Things take longer to happen than you think they will, and then they happen faster than you thought they could.

In reality, the tense two weeks of talks ended up with a deal that was more ambitious than anyone expected, delivering a clear "well below 2 degrees Celsus goal, a 1.5 C ambition and, crucially, a global commitment to build a net zero emission economy within the lifetime of today's children.

The deal was historic, and now that agreement has been ratified by the world's two only remaining superpowers, again, much faster than anyone expected. The two biggest and most influential economies are fully committed to deep decarbonization over the coming decades — the business opportunities that will come with this transition are enormous.

With India, Brazil and others signalling their intention to ratify the agreement soon, the likelihood is that the Paris Agreement will come into force before the end of the year, perhaps even before the U.S. election and the end of the next U.N. climate summit in Marrakesh in November.

There will no doubt be some holdouts, some setbacks along the way (President Trump, anyone?), but the vast majority of the world's governments are committed to decarbonization and convinced it can be delivered without compromising wider development goals. As Rudiger Dornbusch famously observed, "things take longer to happen than you think they will, and then they happen faster than you thought they could."

Some will continue to argue that the voluntary nature of the Paris Agreement makes it toothless, an exercise in G20 virtue signalling. But this (often climate "sceptic" informed) criticism fails to appreciate the strength of the framework provided by the Paris Agreement. The deal may have been structured to ensure its legal footing offers countries a large degree of flexibility (in large part to ensure it did not need ratification from a Republican-controlled Congress). But the process of asking countries to come forward with credible climate action plans will result in many of those nations translating their plans into legally binding domestic legislation and investment plans.

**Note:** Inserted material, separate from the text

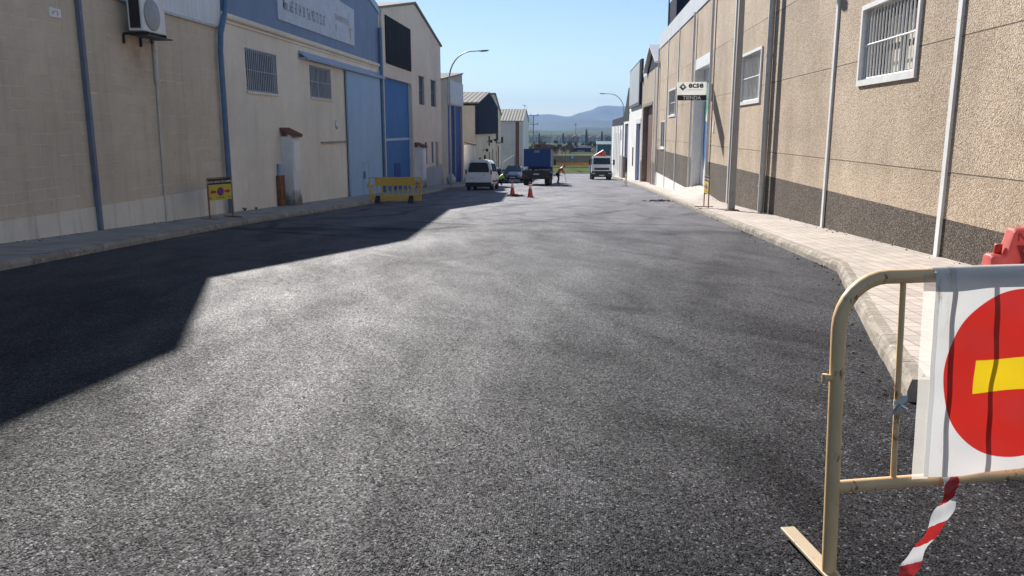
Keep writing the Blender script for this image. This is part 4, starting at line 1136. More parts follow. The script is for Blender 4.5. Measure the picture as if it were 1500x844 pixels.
def hatchback(name, label, paintm, cat='car'):
    t = thing(name, label, cat, (0, 0, 0))
    P = [(.72, .25), (.86, .38), (.875, .75), (.85, .92), (.70, 1.36), (.55, 1.48), (.25, 1.51)]
    m_ = body_loft([(0, .1, lower(P, 1.0, .9)), (.3, .1, lower(P, 1.32, .98)), (.9, 0, P), (2.2, 0, P), (2.6, 0, lower(P, 1.34, 1)), (3.15, 0, lower(P, .98, .98)), (3.8, 0, lower(P, .84, .93)), (4.05, 0, lower(P, .68, .8))])
    m_.build('body', paintm, t, smooth=True)
    m_ = MB(); m_.prism([(-.6, 2.3, 1.47), (.6, 2.3, 1.47), (.76, 3.12, 1.0), (-.76, 3.12, 1.0)], (0, .03, .035)); m_.build('windscreen', M['glass'], t)
    m_ = MB(); m_.box(-.78, .78, 3.9, 4.1, .25, .42); m_.box(-.45, .45, 4.03, 4.09, .44, .58); m_.build('bumper', M['black'], t, .02)
    m_ = MB(); m_.box(-.26, .26, 4.1, 4.115, .36, .46); m_.build('number_plate', M['sign_white'], t)
    m_ = MB(); m_.prism([(-.62, .26, 1.3), (.62, .26, 1.3), (.7, .02, 1.0), (-.7, .02, 1.0)], (0, -.03, .03)); m_.build('rear_window', M['glass'], t)
    for s_ in (-1, 1):
        m_ = MB(); m_.box(s_*.45, s_*.76, 3.82, 4.02, .56, .72); m_.build('headlight', M['lamp_clear'], t, .03)
        m_ = MB(); m_.box(s_*.7, s_*.84, -.03, .1, .72, .95); m_.build('tail_light', M['lamp_red'], t, .02)
        m_ = MB(); m_.prism([(s_*.83, .75, .97), (s_*.83, 2.75, .97), (s_*.71, 2.3, 1.34), (s_*.71, .95, 1.34)], (s_*.035, 0, 0)); m_.build('side_window', M['glass'], t)
        m_ = MB(); m_.box(s_*.88, s_*1.05, 2.55, 2.68, .95, 1.1); m_.build('mirror', paintm, t, .02)
        wheel(t, s_*.76, .75, .3, .3, .19, s_); wheel(t, s_*.76, 3.25, .3, .3, .19, s_)
    return t
c = hatchback('parked_car', 'silver car facing the camera between white van and blue tipper truck', M['silver'])
c.location = (-6.15, 79.5, G(77.5)); c.rotation_euler = (math.atan(.043), 0, PI)
c = hatchback('parked_car', 'dark parked car half hidden behind the white van', M['dark_car'])
c.location = (-7.75, 73.0, G(75)); c.rotation_euler = (math.atan(-.043), 0, math.radians(-3))

# blue tipper truck seen from behind
t = thing('tipper_truck', 'tipper truck with tall blue body seen from behind in the road', 'truck', (0, 0, 0))
mb = MB()
for (xa, xb, ya, yb_) in ((-1.2, 1.2, 1.0, 1.08), (-1.2, 1.2, 4.6, 4.68), (-1.2, -1.12, 1.08, 4.6), (1.12, 1.2, 1.08, 4.6)): mb.box(xa, xb, ya, yb_, 1.55, 3.0)
mb.box(-1.12, 1.12, 1.08, 4.6, 1.55, 1.65)
for xx in (-1.17, -.6, 0, .6, 1.08): mb.box(xx, xx + .08, .95, 1.0, 1.56, 2.95)
mb.build('tipper_body', M['tipper_blue'], t)
mb = MB(); mb.box(-.25, .2, .93, .948, 2.7, 2.88); mb.build('body_plate', M['bar_grey'], t)
mb = MB(); mb.box(-1.2, 1.2, 0, 4.8, 1.0, 1.2); mb.box(-1.22, 1.22, -.06, 0.0, .55, 1.25); mb.box(-.45, .45, 0, 6.2, .7, 1.0); mb.build('chassis', M['truck_dark'], t, .01)
mb = MB()
for i in range(60):
    xx, yy, s_ = random.uniform(-1.05, 1.05), random.uniform(.1, .9), random.uniform(.06, .16)
    a0 = random.random()*3
    mb.prism([(xx + s_*math.cos(a0 + k*1.57), yy + s_*math.sin(a0 + k*1.57), 1.2) for k in range(4)], (random.uniform(-.03, .03), 0, s_*1.1))
mb.build('load', M['concrete'], t)
mb = MB(); mb.box(-.24, .24, -.075, -.062, .9, 1.0); mb.text('6183 DFH', (0, -.077, .915), (1,0,0), (0,0,1), .085, 1); mb.build('number_plate', [M['sign_white'], M['sign_black']], t, recalc=False)
for s_ in (-1, 1):
    mb = MB(); mb.box(s_*.85, s_*1.15, -.09, -.062, .72, .84); mb.build('tail_light', M['lamp_red'], t)
    for y in (1.1, 5.6): wheel(t, s_*.95, y, .48, .48, .42 if y < 3 else .28, s_)
    mb = MB(); mb.box(s_*1.22, s_*1.42, 6.2, 6.3, 1.7, 2.2); mb.tube([(s_*1.1, 6.25, 2.1), (s_*1.3, 6.25, 2.1)], .02, 5); mb.build('mirror', M['black'], t)
    mb = MB(); mb.box(s_*.72, s_*1.18, .42, .46, .18, .9); mb.build('mudflap', M['rubber'], t)
mb = MB(); mb.box(-1.15, 1.15, 5.0, 6.7, .75, 2.55); mb.build('cab', M['tipper_blue'], t, .08)
t.scale = (.93, 1, 1.0); t.location = (-3.42, 65.6, G(66.5)); t.rotation_euler = (math.atan(-.043), 0, math.radians(-1))

# white crane truck facing the camera
t = thing('crane_truck', 'white flatbed truck with red folded crane facing the camera at right road edge', 'truck', (0, 0, 0))
mb = MB()
ring = lambda y, z0, z1, w, w2: [(-w, y, z0), (w, y, z0), (w, y, (z0+z1)*.5), (w2, y, z1), (-w2, y, z1), (-w, y, (z0+z1)*.5)]
mb.loft([ring(-.0, .85, 1.75, 1.12, 1.1), ring(.02, .8, 1.8, 1.15, 1.12)], caps=True)
mb.mesh([(-1.15, .02, .8), (1.15, .02, .8), (1.15, .06, 1.75), (-1.15, .06, 1.75), (-1.08, .32, 2.72), (1.08, .32, 2.72), (-1.15, 1.75, .8), (1.15, 1.75, .8), (-1.08, 1.75, 2.75), (1.08, 1.75, 2.75)],
        [(0,1,2,3), (3,2,5,4), (4,5,9,8), (6,8,9,7), (0,6,7,1), (1,7,9,5,2), (0,3,4,8,6)])
mb.build('cab', M['van_white'], t, .05)
mb = MB(); mb.mesh([(-1.0, .045, 1.82), (1.0, .045, 1.82), (.95, .24, 2.55), (-.95, .24, 2.55), (-1.0, .09, 1.82), (1.0, .09, 1.82), (.95, .29, 2.55), (-.95, .29, 2.55)], [(0,1,2,3), (4,7,6,5), (0,4,5,1), (1,5,6,2), (2,6,7,3), (3,7,4,0)]); mb.build('windscreen', M['glass'], t)
mb = MB(); mb.box(-.85, .85, -.05, .03, 1.18, 1.42); mb.build('grille', M['black'], t, .02)
mb = MB(); mb.box(-1.18, 1.18, -.14, .25, .36, 1.04); mb.build('bumper', M['black'], t, .05)
mb = MB(); mb.box(-.28, .28, -.16, -.141, .5, .61); mb.build('number_plate', M['sign_white'], t)
for s_ in (-1, 1):
    mb = MB(); mb.box(s_*.78, s_*1.08, -.165, -.138, .72, .84); mb.build('headlight', M['lamp_clear'], t, .01)
    mb = MB(); mb.box(s_*1.3, s_*1.5, .3, .42, 1.75, 2.35); mb.tube([(s_*1.1, .38, 2.3), (s_*1.4, .38, 2.3)], .025, 5); mb.tube([(s_*1.1, .38, 1.85), (s_*1.4, .38, 1.85)], .025, 5); mb.build('mirror', M['black'], t)
    for y in (.75, 4.6): wheel(t, s_*.98, y, .46, .46, .3, s_)
    mb = MB(); mb.prism([(s_*1.135, .35, 1.8), (s_*1.135, 1.4, 1.8), (s_*1.08, 1.4, 2.5), (s_*1.08, .5, 2.5)], (s_*.035, 0, 0)); mb.build('side_window', M['glass'], t)
mb = MB(); mb.box(-1.2, 1.2, 2.6, 6.6, .98, 1.12); mb.box(-1.2, -1.14, 2.6, 6.6, 1.12, 1.6); mb.box(1.14, 1.2, 2.6, 6.6, 1.12, 1.6); mb.build('flatbed', M['tipper_blue'], t)
mb = MB(); mb.box(-.45, .45, .4, 6.5, .6, .95); mb.build('chassis', M['truck_dark'], t)
mb = MB(); mb.box(-.25, .25, 1.95, 2.35, .95, 2.5); mb.tube([(.0, 2.15, 2.4), (.25, 2.15, 3.3)], .16, 8); mb.tube([(.35, 2.15, 3.35), (-.75, 2.3, 2.75)], [.2, .13], 8); mb.tube([(.4, 2.2, 3.3), (.45, 2.2, 2.6)], .12, 8); mb.build('crane', M['crane_red'], t)
t.location = (2.72, 94, G(95)); t.rotation_euler = (math.atan(-.043), 0, math.radians(2))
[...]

More important still, the expectation every country will review these plans every five years means that as clean tech costs falls, decarbonization ambition will ratchet up. The approach is modeled on the U.K. Climate Change Act and as one official told me on the sidelines of the Paris Agreement, it is the five-year-review part of the act that ensures governments remain focused on climate action, not least because it is so difficult to deliver. The Paris Agreement is still inadequate given the enormity of the climate change threat and the daunting scale of the decarbonization challenge, but the promise of five-year reviews means we should not despair just yet.

Yes, much of this is voluntary. But it is voluntary in the way owning a smartphone is voluntary — everyone else has one and owning one delivers massive benefits and is pretty much essential to modern life. It is voluntary in the way holiday insurance is voluntary — you don't have to get it, but it is pretty reckless not to given the potential consequences. It is voluntary in the way the donation plate at church is voluntary — you don't have to put your hand in your pocket, but you know it is the right thing to do, and besides, everyone else is watching.

The reality is that voluntary or not, the U.S. and China are extremely unlikely to unwind their position on climate change or their support for the Paris Agreement.

Of course, a shock Donald Trump victory in November could herald a drastic scaling back of U.S. climate ambition, but that risk only serves to highlight how the really significant development today is Chinese ratification of the deal.

China will have factored in the risk of a Trump presidency and future U.S. boycotts of U.N. climate summits, and decided to proceed anyway. The government clearly has decided decarbonization is in its interests regardless of what happens in November and beyond — with the country's cities choking and the cost of clean energy plummeting, this is hardly a surprising or illogical calculation.

For businesses and investors, the signals being provided by the world's top economies should be deafening. Yes, the low carbon transition will take time. Yes, barriers to decarbonization will remain. Yes, some countries will renege on their commitments. But the vast majority are committed to a fundamental re-engineering of their economies away from fossil fuels and towards clean energy and infrastructure.

For businesses and investors, the signals being provided by the world's top economies should be deafening.

Policies and investment inevitably will follow; the resulting commercial opportunities will make the digital revolution look like a car trunk sale; the resulting risks will make the financial crash look like a tea party. All business leaders and investors need to be aware that as more and more countries ratify the Paris Agreement, the balance of risk for high and low carbon business plans tilts further in favour of the greener option.

The reality is that the world's most powerful governments are convinced that — barring some form of staggering carbon capture or geoengineering breakthrough — the fossil fuel age is entering its twilight years.

The coal industry increasingly looks like a basket case, and that is in a market where renewables undercutting fossil fuels on cost is still not yet universal and the carbon price remains anemic. If electric vehicles prove as disruptive as plenty of informed commentators expect, the oil industry could go the same way. It is hard to overstate the scale of the industrial revolution that is coming, just as it is hard to overstate the benefits. As Lord Stern argued, the upside from this transition is unanswerable in the form of cities in which you can live and breathe and economies that are healthier and more resilient.

The climate impacts we all still face could yet prove disastrous and delivering deep decarbonization will prove supremely challenging. It is likely to take much of this century — but then again, sometimes progress happens much faster than you think.